**Data shown**
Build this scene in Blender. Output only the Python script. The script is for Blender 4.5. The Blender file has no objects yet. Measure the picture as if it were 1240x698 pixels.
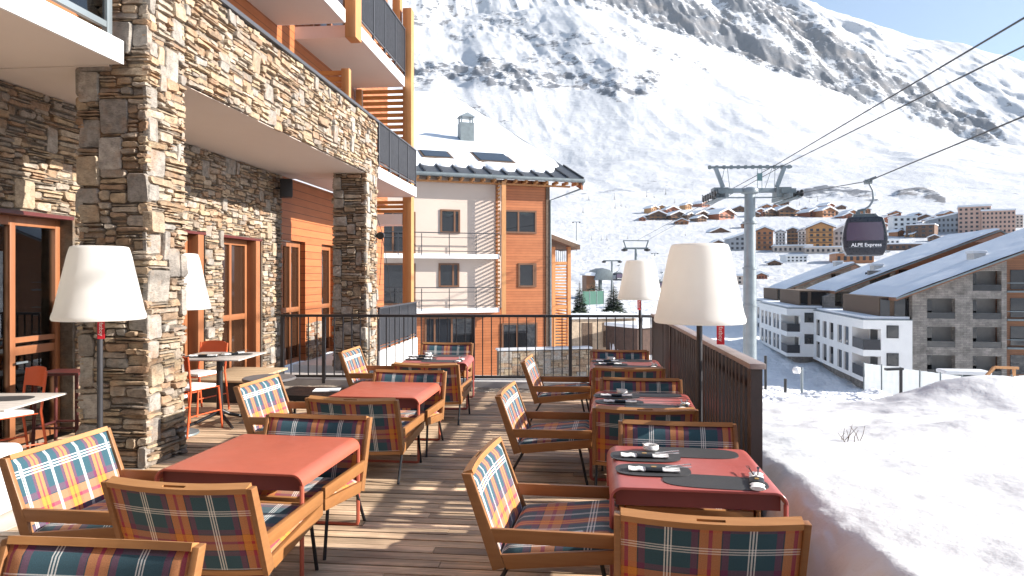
import bpy, bmesh, math, random
import numpy as np
from mathutils import Vector, Matrix
random.seed(7)
R = math.radians
sc = bpy.context.scene
COL = sc.collection

# ------------------------------------------------------------------ camera
FP, CX, HY, EYE = 826.7, 620.0, 335.0, 1.62          # focal length, centre, horizon (photo pixels), eye height
YAW = R(5.5)
FWD = Vector((-math.sin(YAW), math.cos(YAW), 0)); RGT = Vector((math.cos(YAW), math.sin(YAW), 0)); UP = Vector((0, 0, 1))
CAM = Vector((0, 0, EYE))
def ray(px, py): return FWD + RGT * ((px - CX) / FP) + UP * ((HY - py) / FP)
def W(px, py, z):                       # point of a level plane
    d = ray(px, py); return CAM + d * ((z - EYE) / d.z)
def PZ(px, py, Z): return CAM + ray(px, py) * Z      # point at a depth
def PXW(px, py, xw):                    # point of a plane x = xw
    d = ray(px, py); return CAM + d * (xw / d.x)
def CF(x, y, z=0.0):                    # camera frame (right, forward) -> world
    v = RGT * x + FWD * y; return Vector((v.x, v.y, z))

cam = bpy.data.cameras.new('camera'); cam.lens = 24.0; cam.sensor_width = 36.0
cam.shift_y = -(349 - HY) / 1240.0; cam.clip_start = 0.05; cam.clip_end = 20000
co = bpy.data.objects.new('camera', cam); COL.objects.link(co)
co.location = CAM; co.rotation_euler = (R(90), 0, YAW); sc.camera = co

# ------------------------------------------------------------------ objects
BASE = {}
def tag(o, label=None, cat=None, group=None, kind=None):
    if label: o['label'] = label
    if cat: o['category'] = cat
    if group: o['group'] = group
    if kind: o['kind'] = kind
    return o
def thing(name, label, cat, loc=(0, 0, 0), rz=0.0, group=None):
    o = bpy.data.objects.new(name, None); COL.objects.link(o); o.empty_display_size = .1
    o.location = loc; o.rotation_euler = (0, 0, rz); BASE[o] = Vector(loc)
    return tag(o, label, cat, group)
def copy_tree(o, parent=None):
    c = o.copy(); COL.objects.link(c)
    if parent: c.parent = parent
    for ch in list(o.children): copy_tree(ch, c)
    return c

def frame_of(d):
    d = d.normalized(); a = UP if abs(d.z) < .95 else Vector((1, 0, 0))
    x = d.cross(a).normalized(); return x, d.cross(x).normalized()

class B:
    def __init__(s): s.v = []; s.f = []; s.uv = {}; s.col = []; s.M = None
    def add(s, vs, fs, uv=None, col=None):
        n = len(s.v)
        if s.M is not None: vs = [s.M @ Vector(v) for v in vs]
        s.v += [tuple(v) for v in vs]
        for k, f in enumerate(fs):
            if uv: s.uv[len(s.f)] = uv[k]
            s.f.append(tuple(i + n for i in f)); s.col.append(col)
        return s
    def hexa(s, p, col=None):           # 8 corners: bottom ring then top ring
        return s.add(p, [(3, 2, 1, 0), (4, 5, 6, 7), (0, 1, 5, 4), (1, 2, 6, 5), (2, 3, 7, 6), (3, 0, 4, 7)], None, col)
    def box(s, a, b, col=None):
        x0, x1 = sorted((a[0], b[0])); y0, y1 = sorted((a[1], b[1])); z0, z1 = sorted((a[2], b[2]))
        return s.hexa([(x0, y0, z0), (x1, y0, z0), (x1, y1, z0), (x0, y1, z0), (x0, y0, z1), (x1, y0, z1), (x1, y1, z1), (x0, y1, z1)], col)
    def bar(s, p, q, w, h=None, up=None, col=None):
        p, q = Vector(p), Vector(q); h = h or w; d = (q - p).normalized()
        u = Vector(up) if up else (UP if abs(d.z) < .95 else Vector((0, 1, 0)))
        x = d.cross(u).normalized(); y = x.cross(d).normalized()
        r = [x * (i * w / 2) + y * (j * h / 2) for i, j in ((-1, -1), (1, -1), (1, 1), (-1, 1))]
        return s.hexa([p + k for k in r] + [q + k for k in r], col)
    def tube(s, pts, r, n=8, closed=False):
        pts = [Vector(p) for p in pts]; m = len(pts)
        rs = r if isinstance(r, (list, tuple)) else [r] * m
        vs = []; fs = []
        x, y = frame_of(pts[1] - pts[0])
        for i, p in enumerate(pts):
            d = (pts[min(i + 1, m - 1)] - pts[max(i - 1, 0)]).normalized()
            x = (x - d * x.dot(d)).normalized(); y = d.cross(x)
            for k in range(n):
                a = 2 * math.pi * k / n; vs.append(p + (x * math.cos(a) + y * math.sin(a)) * rs[i])
        for i in range(m - 1):
            for k in range(n):
                k2 = (k + 1) % n; fs.append((i * n + k, i * n + k2, (i + 1) * n + k2, (i + 1) * n + k))
        fs.append(tuple(reversed(range(n)))); fs.append(tuple((m - 1) * n + k for k in range(n)))
        return s.add(vs, fs)
    def lathe(s, prof, n=32, c=(0, 0, 0)):
        vs = []; fs = []
        for (r, z) in prof:
            for k in range(n):
                a = 2 * math.pi * k / n; vs.append((c[0] + r * math.cos(a), c[1] + r * math.sin(a), c[2] + z))
        for i in range(len(prof) - 1):
            for k in range(n):
                k2 = (k + 1) % n; fs.append((i * n + k, i * n + k2, (i + 1) * n + k2, (i + 1) * n + k))
        return s.add(vs, fs)
    def prism(s, poly, fn, t0, t1):     # polygon extruded from t0 to t1, fn(a, b, t) -> point
        n = len(poly); vs = [fn(a, b, t0) for a, b in poly] + [fn(a, b, t1) for a, b in poly]
        return s.add(vs, [tuple(reversed(range(n))), tuple(range(n, 2 * n))] + [(i, (i + 1) % n, (i + 1) % n + n, i + n) for i in range(n)])
    def quad(s, a, b, c, d, uv=None): return s.add([a, b, c, d], [(0, 1, 2, 3)], [uv] if uv else None)
    def build(s, name, mat, parent=None, world=None, bevel=0, seg=2, smooth=30, normals=True):
        """world: the Empty whose location has to be taken off (vertices were given in world coordinates)"""
        off = Vector((0, 0, 0))
        if world is not None: off = BASE[world]
        me = bpy.data.meshes.new(name)
        me.from_pydata([(v[0] - off.x, v[1] - off.y, v[2] - off.z) for v in s.v] if off.length else s.v, [], s.f)
        if s.uv:
            ul = me.uv_layers.new(name='UVMap')
            for p in me.polygons:
                u = s.uv.get(p.index)
                if u:
                    for k, li in enumerate(p.loop_indices): ul.data[li].uv = u[k]
        if any(c is not None for c in s.col):
            at = me.color_attributes.new('tint', 'FLOAT_COLOR', 'CORNER')
            for p in me.polygons:
                c = s.col[p.index] or (1, 1, 1)
                for li in p.loop_indices: at.data[li].color = (c[0], c[1], c[2], 1)
        if bevel or normals:
            bm = bmesh.new(); bm.from_mesh(me)
            if normals: bmesh.ops.recalc_face_normals(bm, faces=bm.faces[:])
            if bevel:
                es = [e for e in bm.edges if len(e.link_faces) == 2 and e.calc_face_angle(0) > R(35)]
                bmesh.ops.bevel(bm, geom=es, offset=bevel, segments=seg, profile=.6, affect='EDGES', clamp_overlap=True)
            bm.to_mesh(me); bm.free()
        if smooth:
            me.shade_smooth(); me.set_sharp_from_angle(angle=R(smooth))
        me.materials.append(mat)
        o = bpy.data.objects.new(name, me); COL.objects.link(o)
        if parent: o.parent = parent
        return o

def text_mesh(name, txt, size, mat, parent, M, extrude=.0008, bold=0):
    cu = bpy.data.curves.new(name, 'FONT'); cu.body = txt; cu.size = size; cu.extrude = extrude; cu.align_x = 'CENTER'; cu.align_y = 'CENTER'; cu.offset = bold
    t = bpy.data.objects.new(name, cu); COL.objects.link(t)
    dg = bpy.context.evaluated_depsgraph_get(); me = bpy.data.meshes.new_from_object(t.evaluated_get(dg))
    bpy.data.objects.remove(t); bpy.data.curves.remove(cu)
    me.transform(M); me.materials.clear(); me.materials.append(mat)
    o = bpy.data.objects.new(name, me); COL.objects.link(o)
    if parent: o.parent = parent
    return o

# ------------------------------------------------------------------ materials
def newmat(name):
    m = bpy.data.materials.new(name); m.use_nodes = True; nt = m.node_tree
    return m, nt, nt.nodes['Principled BSDF']
def nd(nt, typ, **kw):
    n = nt.nodes.new(typ)
    for k, v in kw.items():
        if k.startswith('i_'): n.inputs[k[2:].replace('_', ' ')].default_value = v
        else: setattr(n, k, v)
    return n
def ramp(nt, stops, interp='LINEAR'):
    r = nt.nodes.new('ShaderNodeValToRGB'); cr = r.color_ramp; cr.interpolation = interp
    while len(cr.elements) < len(stops): cr.elements.new(.5)
    for e, (p, c) in zip(cr.elements, stops):
        e.position = p; e.color = (c[0], c[1], c[2], 1) if isinstance(c, (tuple, list)) else (c, c, c, 1)
    return r
def mth(nt, op, a, b=None, c=None):
    n = nt.nodes.new('ShaderNodeMath'); n.operation = op
    for i, x in enumerate((a, b, c)):
        if x is None: continue
        if isinstance(x, (int, float)): n.inputs[i].default_value = x
        else: nt.links.new(x, n.inputs[i])
    return n.outputs[0]
def mixc(nt, fac, a, b, mode='MIX'):
    n = nt.nodes.new('ShaderNodeMix'); n.data_type = 'RGBA'; n.blend_type = mode
    for s, x in ((n.inputs[0], fac), (n.inputs[6], a), (n.inputs[7], b)):
        if isinstance(x, (int, float)): s.default_value = x
        elif isinstance(x, (tuple, list)): s.default_value = (*x[:3], 1)
        else: nt.links.new(x, s)
    return n.outputs[2]
def coords(nt, scale=(1, 1, 1), kind='Object', rot=(0, 0, 0)):
    tc = nt.nodes.new('ShaderNodeTexCoord'); mp = nt.nodes.new('ShaderNodeMapping')
    mp.inputs['Scale'].default_value = scale; mp.inputs['Rotation'].default_value = rot
    nt.links.new(tc.outputs[kind], mp.inputs[0]); return mp.outputs[0]
def noise(nt, vec, scale, detail=4, rough=.55, out='Fac'):
    n = nd(nt, 'ShaderNodeTexNoise'); n.inputs['Scale'].default_value = scale; n.inputs['Detail'].default_value = detail; n.inputs['Roughness'].default_value = rough
    if vec is not None: nt.links.new(vec, n.inputs['Vector'])
    return n.outputs[out]
def bump(nt, bs, h, strength=.3, dist=.01):
    b = nd(nt, 'ShaderNodeBump'); b.inputs['Strength'].default_value = strength; b.inputs['Distance'].default_value = dist
    nt.links.new(h, b.inputs['Height']); nt.links.new(b.outputs[0], bs.inputs['Normal']); return b
def lerp(c, k): return tuple(min(1, x * k) for x in c)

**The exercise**
Without the pictures, please reproduce each line of the listing above exactly, from the first one through the line bearing "COL = sc.collection".

**Problem solution**
Build this scene in Blender. Output only the Python script. The script is for Blender 4.5. The Blender file has no objects yet. Measure the picture as if it were 1240x698 pixels.
import bpy, bmesh, math, random
import numpy as np
from mathutils import Vector, Matrix
random.seed(7)
R = math.radians
sc = bpy.context.scene
COL = sc.collection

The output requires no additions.